Copy exactly, and only, the lines below from the first through the one containing "scn.camera = cam", both included; pictures are omitted.

-- START Data section --

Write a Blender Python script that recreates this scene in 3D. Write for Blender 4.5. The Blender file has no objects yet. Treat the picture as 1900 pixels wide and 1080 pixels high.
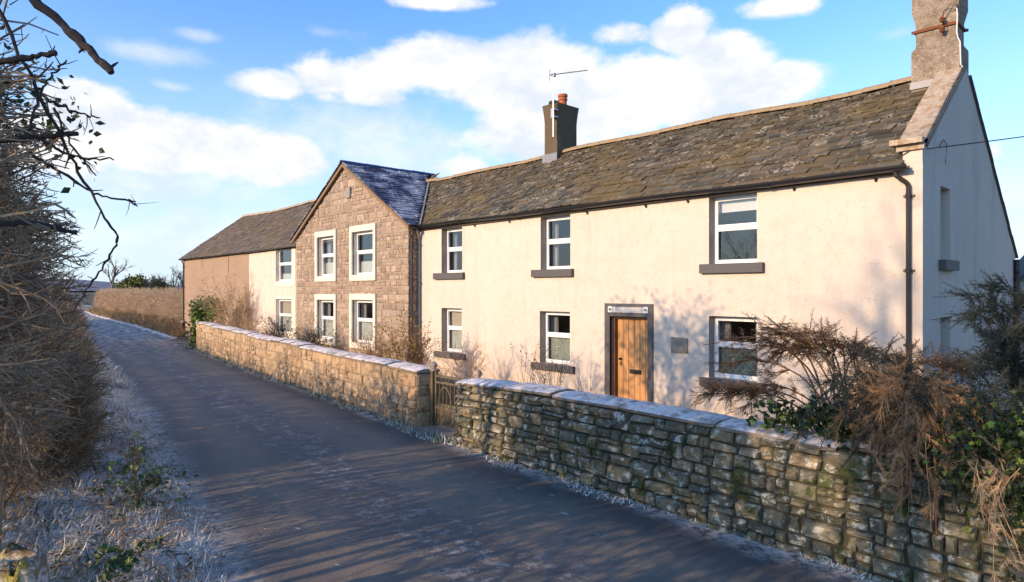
import bpy, math, random
import numpy as np
from math import radians as R, sin, cos, pi
from mathutils import Vector

# ------------------------------------------------------------------ camera, sky, sun, exposure
scn = bpy.context.scene
COL = scn.collection
cam_data = bpy.data.cameras.new('camera')
cam_data.sensor_width = 36.0
cam_data.lens = 1200.0 / 1900.0 * 36.0
cam_data.clip_start = 0.05
cam_data.clip_end = 6000
cam = bpy.data.objects.new('camera', cam_data)
COL.objects.link(cam)
CAM_H = 2.65
cam.location = (0, 0, CAM_H)
cam.rotation_euler = (R(90), 0, math.atan2(0.732272, 0.681013))   # forward = (-0.732, 0.681)
scn.camera = cam

SUN_EL, SUN_AZ = R(17.0), R(8.0)      # from the front of the house (-Y), leaning a little to -X
sd = bpy.data.lights.new('sun', 'SUN')
sd.energy = 4.25
sd.angle = R(0.5)
sd.color = (1.0, 0.70, 0.435)
sun = bpy.data.objects.new('sun', sd)
COL.objects.link(sun)
travel = Vector((sin(SUN_AZ) * cos(SUN_EL), cos(SUN_AZ) * cos(SUN_EL), -sin(SUN_EL)))
sun.rotation_euler = travel.to_track_quat('-Z', 'Y').to_euler()
sun.location = (0, -40, 40)

scn.view_settings.view_transform = 'Standard'
scn.view_settings.look = 'None'
scn.view_settings.exposure = 0.38
scn.view_settings.gamma = 1.0
scn.render.engine = 'CYCLES'
scn.cycles.max_bounces = 6
scn.cycles.transparent_max_bounces = 12


class NT:
    """short hand for building node trees"""
    def __init__(self, nt):
        self.nt = nt
    def n(self, t, **kw):
        nd = self.nt.nodes.new(t)
        for k, v in kw.items():
            setattr(nd, k, v)
        return nd
    def put(self, sock, v):
        if v is None:
            return
        if isinstance(v, bpy.types.NodeSocket):
            self.nt.links.new(v, sock)
        elif isinstance(v, (tuple, list)) and len(v) == 3 and sock.type == 'RGBA':
            sock.default_value = (*v, 1)
        else:
            sock.default_value = v
    def math(self, op, a, b=None, c=None, clamp=False):
        nd = self.n('ShaderNodeMath', operation=op, use_clamp=clamp)
        self.put(nd.inputs[0], a); self.put(nd.inputs[1], b)
        if c is not None: self.put(nd.inputs[2], c)
        return nd.outputs[0]
    def vmath(self, op, a, b=None):
        nd = self.n('ShaderNodeVectorMath', operation=op)
        self.put(nd.inputs[0], a); self.put(nd.inputs[1], b)
        return nd.outputs['Value'] if op in ('LENGTH', 'DOT_PRODUCT') else nd.outputs[0]
    def noise(self, vec, scale, detail=4, rough=0.55, dist=0.0):
        nd = self.n('ShaderNodeTexNoise')
        self.put(nd.inputs['Vector'], vec)
        nd.inputs['Scale'].default_value = scale
        nd.inputs['Detail'].default_value = detail
        nd.inputs['Roughness'].default_value = rough
        nd.inputs['Distortion'].default_value = dist
        return nd.outputs[0]
    def vor(self, vec, scale, feature='F1', out='Distance'):
        nd = self.n('ShaderNodeTexVoronoi', feature=feature)
        self.put(nd.inputs['Vector'], vec)
        nd.inputs['Scale'].default_value = scale
        return nd.outputs[out]
    def step(self, x, a, b, to0=0.0, to1=1.0):
        nd = self.n('ShaderNodeMapRange', interpolation_type='SMOOTHSTEP')
        self.put(nd.inputs[0], x)
        nd.inputs[1].default_value = a; nd.inputs[2].default_value = b
        nd.inputs[3].default_value = to0; nd.inputs[4].default_value = to1
        return nd.outputs[0]
    def mix(self, f, a, b, blend='MIX'):
        nd = self.n('ShaderNodeMix', data_type='RGBA', blend_type=blend)
        self.put(nd.inputs[0], f); self.put(nd.inputs[6], a); self.put(nd.inputs[7], b)
        return nd.outputs[2]
    def ramp(self, f, stops, const=False):
        nd = self.n('ShaderNodeValToRGB')
        cr = nd.color_ramp
        cr.interpolation = 'CONSTANT' if const else 'LINEAR'
        while len(cr.elements) < len(stops): cr.elements.new(0.5)
        for e, (p, c) in zip(cr.elements, stops):
            e.position = p; e.color = (*c, 1)
        self.put(nd.inputs[0], f)
        return nd.outputs[0]
    def bump(self, h, strength=0.5, dist=0.02, normal=None):
        nd = self.n('ShaderNodeBump')
        nd.inputs['Strength'].default_value = strength
        nd.inputs['Distance'].default_value = dist
        self.put(nd.inputs['Height'], h)
        self.put(nd.inputs['Normal'], normal)
        return nd.outputs[0]
    def scale(self, vec, s):
        nd = self.n('ShaderNodeVectorMath', operation='MULTIPLY')
        self.put(nd.inputs[0], vec)
        nd.inputs[1].default_value = s
        return nd.outputs[0]


# ---- world: Nishita sky with procedural clouds placed by compass direction
world = bpy.data.worlds.new('World')
scn.world = world
world.use_nodes = True
wt = world.node_tree
wt.nodes.clear()
w = NT(wt)
sky = w.n('ShaderNodeTexSky', sky_type='NISHITA')
sky.sun_disc = False
sky.sun_elevation = SUN_EL
sky.sun_rotation = pi + SUN_AZ
sky.altitude = 50
sky.air_density = 1.0
sky.dust_density = 0.6
sky.ozone_density = 2.2
dirv = w.n('ShaderNodeTexCoord').outputs['Generated']
dirn = w.vmath('NORMALIZE', dirv)
sep = w.n('ShaderNodeSeparateXYZ'); w.put(sep.inputs[0], dirn)
az = w.math('MULTIPLY', w.math('ARCTAN2', sep.outputs[0], sep.outputs[1]), 180 / pi)   # compass bearing from +Y
el = w.math('MULTIPLY', w.math('ARCSINE', sep.outputs[2]), 180 / pi)
def dir_of(px, py):   # notebook: where a cloud stood in the sky, as bearing / elevation in degrees
    r, k = (px - 950) / 1200.0, (540 - py) / 1200.0
    x, y = -0.732272 + r * 0.681013, 0.681013 + r * 0.732272
    return math.degrees(math.atan2(x, y)), math.degrees(math.atan2(k, math.hypot(x, y)))
def blob(px, py, rx, ry, wgt):
    a0, e0 = dir_of(px, py)
    a1, _ = dir_of(px + rx, py); _, e1 = dir_of(px, py - ry)
    dx = w.math('DIVIDE', w.math('SUBTRACT', az, a0), max(abs(a1 - a0), 0.2))
    dy = w.math('DIVIDE', w.math('SUBTRACT', el, e0), max(abs(e1 - e0), 0.2))
    d2 = w.math('ADD', w.math('MULTIPLY', dx, dx), w.math('MULTIPLY', dy, dy))
    return w.math('MULTIPLY', w.math('EXPONENT', w.math('MULTIPLY', d2, -0.8)), wgt)
def field(blobs):
    acc = None
    for b in blobs:
        v = blob(*b)
        acc = v if acc is None else w.math('MAXIMUM', acc, v)
    return acc
strv = w.scale(dirn, (1, 1, 1.7))
n_big = w.noise(strv, 5.0, 9, 0.6, 0.3)
n_mid = w.noise(w.vmath('ADD', strv, (3.1, 1.7, 0.4)), 13.0, 8, 0.62, 0.2)
cum = field([(160, 205, 110, 66, 1.1), (300, 262, 180, 68, 1.1), (490, 290, 160, 62, 1.08), (120, 260, 130, 85, 1.0),
             (500, 152, 110, 40, .9), (660, 150, 150, 62, 1.0), (800, 118, 150, 62, 1.0), (960, 150, 210, 80, 1.05),
             (1180, 150, 170, 62, .95), (1340, 120, 110, 85, 1.05), (1440, 160, 110, 52, 1.0), (1270, 60, 70, 70, .9),
             (1450, 12, 110, 36, .95), (1150, 66, 80, 34, .62), (800, 2, 130, 24, .85), (1000, 250, 220, 90, .85),
             (1200, 200, 260, 60, .85), (870, 315, 120, 40, .7), (1846, 280, 26, 26, .75),
             # low clouds either side of the picture
             (2500, 320, 200, 60, .9), (-300, 240, 220, 70, .9)])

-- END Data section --

[Answer in full]
Write a Blender Python script that recreates this scene in 3D. Write for Blender 4.5. The Blender file has no objects yet. Treat the picture as 1900 pixels wide and 1080 pixels high.
import bpy, math, random
import numpy as np
from math import radians as R, sin, cos, pi
from mathutils import Vector

# ------------------------------------------------------------------ camera, sky, sun, exposure
scn = bpy.context.scene
COL = scn.collection
cam_data = bpy.data.cameras.new('camera')
cam_data.sensor_width = 36.0
cam_data.lens = 1200.0 / 1900.0 * 36.0
cam_data.clip_start = 0.05
cam_data.clip_end = 6000
cam = bpy.data.objects.new('camera', cam_data)
COL.objects.link(cam)
CAM_H = 2.65
cam.location = (0, 0, CAM_H)
cam.rotation_euler = (R(90), 0, math.atan2(0.732272, 0.681013))   # forward = (-0.732, 0.681)
scn.camera = cam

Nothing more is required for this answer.